Never looking back or too far in front of me,
the present is a gift and I just wanna be [:
Wednesday, June 22, 2011 @ 1:12 PM
#231.

School's been good. I think i got fat hahahah. Thank God for Abraham, Jarred and Howard in math class. Math would be soooo sucky without them. Abraham and Jarred's from malaysia and they just came at the start of 2011. It's so easy to joke around with them cos they seem so familiar to people back home. And cos whenever i'm around them i don't really need to keep up my 'kiwi accent' and i can speak normally. Sometimes i don't even recognize my own voice when i talk to kiwi people, it's an automatic thing for me to have a slight fake accent to match theirs so that i don't feel that out of place talking to them. Jarred and Abraham said the same thing happens with them too so i guess i'm not aloneeeeee. What to do for my birthdayyyyy??????

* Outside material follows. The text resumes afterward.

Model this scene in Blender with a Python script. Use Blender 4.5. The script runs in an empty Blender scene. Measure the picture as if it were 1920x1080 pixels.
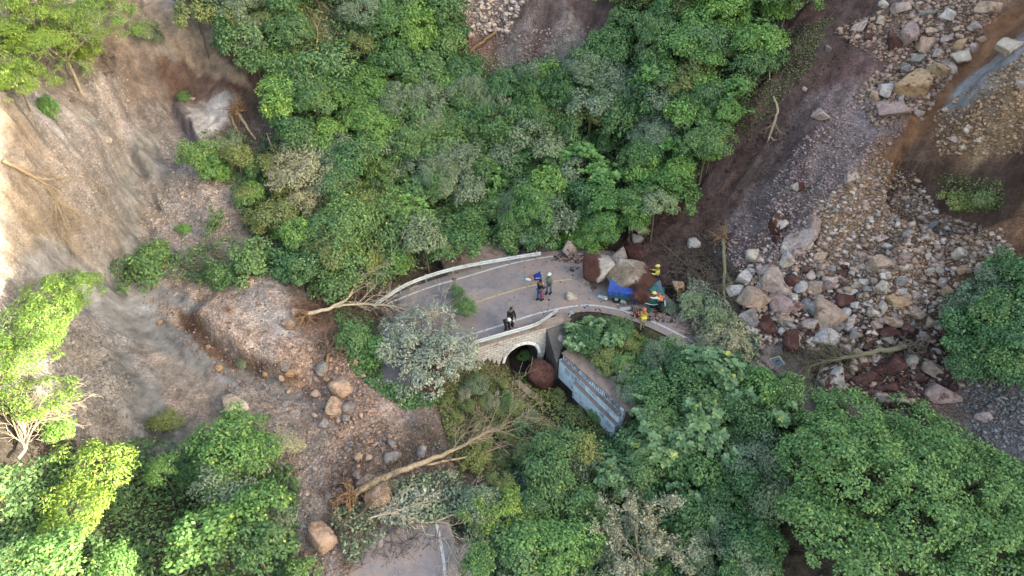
import bpy, math, random
import numpy as np
from mathutils import Vector, Matrix

random.seed(7)
RNG = np.random.RandomState(11)
SC = bpy.context.scene
COL = SC.collection
R = math.radians

# ------------------------------------------------------------------ camera
CAM_H, PITCH, FPX = 30.2, R(41.0), 1280.0
cam_d = bpy.data.cameras.new("camera")
cam_d.lens = 24.0
cam_d.sensor_width = 36.0
cam_d.clip_start = 0.1
cam_d.clip_end = 2000.0
cam = bpy.data.objects.new("camera", cam_d)
cam.location = (0, 0, CAM_H)
cam.rotation_euler = (math.pi / 2 - PITCH, 0, 0)
COL.objects.link(cam)
SC.camera = cam

# ------------------------------------------------------------------ sky, sun, exposure
SUN_EL, SUN_AZ = R(20.0), R(110.0)          # azimuth clockwise from +y: right of the view and a little behind it
w = bpy.data.worlds.new("World")
SC.world = w
w.use_nodes = True
nt = w.node_tree
bg = nt.nodes["Background"]
sky = nt.nodes.new("ShaderNodeTexSky")
sky.sky_type = 'NISHITA'
sky.sun_disc = False
sky.sun_elevation = SUN_EL
sky.sun_rotation = SUN_AZ
sky.air_density = 1.0
sky.dust_density = 4.0
sky.ozone_density = 0.6
nt.links.new(sky.outputs[0], bg.inputs[0])
bg.inputs[1].default_value = 0.15
sd = bpy.data.lights.new("sun", 'SUN')
sd.energy = 3.4
sd.angle = R(0.6)
sd.color = (1.0, 0.92, 0.78)
sun = bpy.data.objects.new("sun", sd)
COL.objects.link(sun)
sun_vec = Vector((math.sin(SUN_AZ) * math.cos(SUN_EL), math.cos(SUN_AZ) * math.cos(SUN_EL), math.sin(SUN_EL)))
sun.rotation_euler = sun_vec.to_track_quat('Z', 'Y').to_euler()
sun.location = (0, 0, 60)
SC.view_settings.view_transform = 'Standard'
SC.view_settings.look = 'None'
SC.view_settings.gamma = 1.0
SC.view_settings.use_white_balance = True
SC.view_settings.white_balance_temperature = 7100
SC.view_settings.white_balance_tint = 4
SC.view_settings.exposure = 2.82
SC.render.film_transparent = False
SC.cycles.max_bounces = 6
SC.cycles.diffuse_bounces = 3
SC.cycles.transmission_bounces = 3

# ------------------------------------------------------------------ noise
def _hash(ix, iy, s):
    h = (ix.astype(np.int64) * 374761393 + iy.astype(np.int64) * 668265263 + s * 1274126177) & 0x7fffffff
    h = ((h ^ (h >> 13)) * 1274126177) & 0x7fffffff
    h = (h ^ (h >> 16)) & 0xffff
    return h / 65535.0

def vnoise(x, y, s=0):
    x = np.asarray(x, float); y = np.asarray(y, float)
    ix = np.floor(x); iy = np.floor(y)
    fx = x - ix; fy = y - iy
    fx = fx * fx * (3 - 2 * fx); fy = fy * fy * (3 - 2 * fy)
    a = _hash(ix, iy, s); b = _hash(ix + 1, iy, s); c = _hash(ix, iy + 1, s); d = _hash(ix + 1, iy + 1, s)
    return (a + (b - a) * fx) * (1 - fy) + (c + (d - c) * fx) * fy - 0.5

def fbm(x, y, o=4, s=0):
    r = 0; a = 1.0
    for i in range(o):
        r = r + a * vnoise(x * 2 ** i, y * 2 ** i, s + i); a *= 0.5
    return r

def sstep(a, b, x):
    t = np.clip((x - a) / (b - a), 0, 1)
    return t * t * (3 - 2 * t)

# ------------------------------------------------------------------ rays: a point of the photograph to a direction
CP, SP = math.cos(PITCH), math.sin(PITCH)
def ray(px, py):
    px = np.asarray(px, float); py = np.asarray(py, float)
    xc = (px - 960) / FPX; yc = (540 - py) / FPX
    return np.stack([xc, CP + yc * SP, -SP + yc * CP], -1)

def at_z(px, py, z):
    d = ray(px, py)
    t = (z - CAM_H) / d[..., 2]
    return d * t[..., None] + np.array([0, 0, CAM_H])

# ------------------------------------------------------------------ terrain: survey points (image x, image y, height)
SURVEY = [
 # left ridge, cliff, chute
 (0,0,15),(200,0,13),(380,0,12.5),(330,60,11.3),(450,150,8.8),(500,190,7.6),(50,250,11.2),(0,150,13),(0,250,12.2),(0,400,9.5),
 (0,550,7.8),(0,750,6.5),(0,950,5.2),(0,1080,4.6),(110,200,10.2),(150,300,8.2),(60,320,10),(120,420,6.6),(215,470,4),(240,380,4.8),
 (245,280,6.0),(270,220,7.2),(300,120,9.6),(330,300,5.5),(430,300,5.0),(350,450,3),(200,600,3.0),(100,600,5),(100,700,4.7),(150,800,3.2),
 (280,820,.2),(300,700,1.5),(400,600,2.5),(500,550,2.6),(550,650,1.6),(450,750,1.2),(600,750,1.0),(560,900,.35),(700,700,.8),(760,850,.2),
 (640,1000,.1),(400,900,-.8),(300,950,.2),(400,1080,.2),(150,1000,2.4),(700,930,.15),(350,170,7.6),(400,230,6.4),
 # forest valley behind the road
 (500,100,10.2),(600,60,11.2),(700,20,11.5),(560,350,3.6),(640,480,1.0),(640,250,5.6),(780,420,0.2),(780,300,3.0),(780,150,7.4),(800,30,10.6),
 (900,400,-.4),(900,300,2.4),(950,200,5),(900,100,8),(950,30,10.4),(1050,60,10),(1100,0,12),(1050,130,7.6),(1050,300,2.6),(1050,400,.2),
 (1160,300,3.2),(1160,400,1.0),(1180,160,7.2),(1200,50,10.4),(1290,330,3.6),(1290,200,7.2),(1300,60,10.8),(1400,150,9.2),(1450,20,12.2),(850,470,-.7),
 (1000,440,-.3),(1080,460,0),(1180,450,.6),(1240,440,1.2),
 # right scree
 (1400,300,5.4),(1500,400,4.2),(1330,480,1.3),(1260,540,.3),(1400,500,2.1),(1500,300,6.6),(1550,180,9.4),(1600,50,12.6),(1500,500,2.6),(1600,450,4.1),
 (1600,560,2.2),(1500,600,1.2),(1400,620,.6),(1600,660,.7),(1680,600,2.3),(1700,500,4.2),(1700,400,5.8),(1700,300,7.6),(1700,200,9.8),(1720,80,12.4),
 (1800,0,15.0),(1900,50,14.6),(1860,180,12.0),(1780,250,9.4),(1780,340,7.0),(1860,360,7.9),(1900,300,9.8),(1900,450,6.8),(1820,520,4.4),(1860,620,3.6),
 (1900,720,1.6),(1780,660,1.2),(1700,730,.15),(1600,745,0),(1850,780,.1),(1450,690,0),(1560,740,0),(1900,850,-.6),
 # below the road, gully, lower right
 (860,680,-.9),(900,700,-1.3),(850,780,-.9),(930,760,-1.6),(980,770,-1.9),(900,850,-1.3),(880,960,-1.0),(1000,900,-2.6),(1000,1050,-2.8),(1150,950,-3.4),
 (1150,1080,-3.4),(1190,780,-1.3),(1120,680,-.9),(1080,630,-.5),(1200,660,-.5),(1300,680,-.4),(1250,760,-1.5),(1380,720,-.4),(1400,800,-1.6),(1300,900,-3.2),
 (1500,800,-.9),(1600,820,-1.1),(1500,950,-3.2),(1750,850,-1.2),(1700,1000,-3.2),(1900,1000,-2.4),(1400,1080,-3.8),(1900,1080,-3),
]
SV = np.array(SURVEY, float)
P0 = at_z(SV[:, 0], SV[:, 1], SV[:, 2])
EXTRA = np.array([[0,-12,-7],[-30,-5,6],[30,-5,2],[-45,20,16],[-55,45,26],[45,20,12],[52,42,26],[0,85,34],[-45,80,34],[45,80,36],[22,62,24],[-20,66,24],
                  [0,64,18],[38,33,13],[36,50,22]], float)
ROADPTS = np.array([[-4.5,3],[-5.2,9],[-5.7,14.5],[-7.2,20],[-8.7,25.3],[-7.9,29.6],[-5.2,31.9],[-2,33.5],[1.7,35.1],[5.4,35.7],[9,34.6],[12.4,32.2],[15.3,29.2],
                    [18.5,27],[22,25.5],[26,24.8],[34,24.2],[48,24]], float)
def catmull(p, n=14):
    p = np.vstack([2 * p[0] - p[1], p, 2 * p[-1] - p[-2]]); out = []
    for i in range(1, len(p) - 2):
        for k in range(n):
            t = k / n
            out.append(0.5 * ((2 * p[i]) + (-p[i-1] + p[i+1]) * t + (2*p[i-1] - 5*p[i] + 4*p[i+1] - p[i+2]) * t*t + (-p[i-1] + 3*p[i] - 3*p[i+1] + p[i+2]) * t**3))
    out.append(p[-2]); return np.array(out)
ROAD = catmull(ROADPTS)

KX = np.vstack([P0[:, :2], EXTRA[:, :2]]); KZ = np.concatenate([P0[:, 2], EXTRA[:, 2]])
def tps(d):
    return np.where(d > 1e-9, d * d * np.log(np.maximum(d, 1e-9)), 0)
def solve_rbf(X, V, lam):
    n = len(X)
    D = np.sqrt(((X[:, None] - X[None]) ** 2).sum(-1))
    A = np.zeros((n + 3, n + 3))
    A[:n, :n] = tps(D) + lam * np.eye(n)
    A[:n, n] = 1; A[:n, n+1:] = X; A[n, :n] = 1; A[n+1:, :n] = X.T
    b = np.zeros((n + 3,) + V.shape[1:]); b[:n] = V
    return np.linalg.solve(A, b)
WR = solve_rbf(KX, KZ, 0.35)
def rbf_eval(x, y):
    out = np.zeros(x.shape)
    xf, yf, of = x.ravel(), y.ravel(), out.ravel()
    for s in range(0, len(xf), 20000):
        a = np.stack([xf[s:s+20000], yf[s:s+20000]], -1)
        D = np.sqrt(((a[:, None] - KX[None]) ** 2).sum(-1))
        of[s:s+20000] = tps(D) @ WR[:-3] + WR[-3] + a @ WR[-2:]
    return of.reshape(x.shape)

def dist_poly(x, y, P):
    best = np.full(x.shape, 1e9); side = np.zeros(x.shape); par = np.zeros(x.shape); L = 0
    for i in range(len(P) - 1):
        ax, ay = P[i][:2]; bx, by = P[i+1][:2]
        dx, dy = bx - ax, by - ay; l2 = dx*dx + dy*dy
        t = np.clip(((x - ax) * dx + (y - ay) * dy) / l2, 0, 1)
        d = np.hypot(x - ax - t*dx, y - ay - t*dy)
        s = dx * (y - ay) - dy * (x - ax)
        m = d < best
        best = np.where(m, d, best); side = np.where(m, np.sign(s), side); par = np.where(m, L + t * math.sqrt(l2), par)
        L += math.sqrt(l2)
    return best, side, par

# stone culvert wall line and graffiti wall line (world)
WL0, WL1 = np.array([-4.6, 28.15]), np.array([3.7, 31.55])
WDIR = (WL1 - WL0) / np.linalg.norm(WL1 - WL0); WNOR = np.array([-WDIR[1], WDIR[0]])   # WNOR points to the road
GW0 = at_z(1056, 665, -1.0)[:2]; GW1 = at_z(1170, 766, -1.0)[:2]
GDIR = (GW1 - GW0) / np.linalg.norm(GW1 - GW0); GNOR = np.array([-GDIR[1], GDIR[0]])     # points away from the gully
if GNOR[0] < 0: GNOR = -GNOR
GULLY = np.array([[-1.6,40],[-0.6,35.5],[.55,31.2],[1.5,29.3],[3.1,27.2],[4.9,24.9],[6.8,22.4],[9,20],[12,17],[15,12],[17,4]], float)
GFLOOR = lambda s: -2.75 - 0.055 * np.clip(s, 0, 30)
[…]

And idiotttttt. Hate it whenever people mistake me for a china or korean person!!!! Wtffff. Just cos i have black hair doesn't mean i'm from china!!!!!!! Seriously man the china one is the horrors of all horrors >:[
Wednesday, June 15, 2011 @ 8:35 PM
#230.

Tessa's leaving today. Sigh whyyyy. Life's sad.

Tuesday, June 7, 2011 @ 8:09 PM
#229.

That small dark space at the corner of the ceiling. I keep staring at you; maybe I'm trying to burn a hole through you with my intense gaze. Maybe I'm trying to find another parallel universe within you - somewhere to escape. I don't know. Dark and mysterious, I wonder if you hold as many secrets as the rest of us do. Maybe somewhere within you, within the small area of solitude, peace and tranquility, I can find some answers to my questions. But then again, the unknown might be dangerous too. I guess that makes you a two-faced dark corner in my ceiling. Everyone has these corners. It can be found wherever two walls, or maybe, lives, meet.



Okay i just thought of that after staring at my ceiling for 1 min. I think my room has a lot of feng shui, somehow i keep thinking of stuff like these for no reason.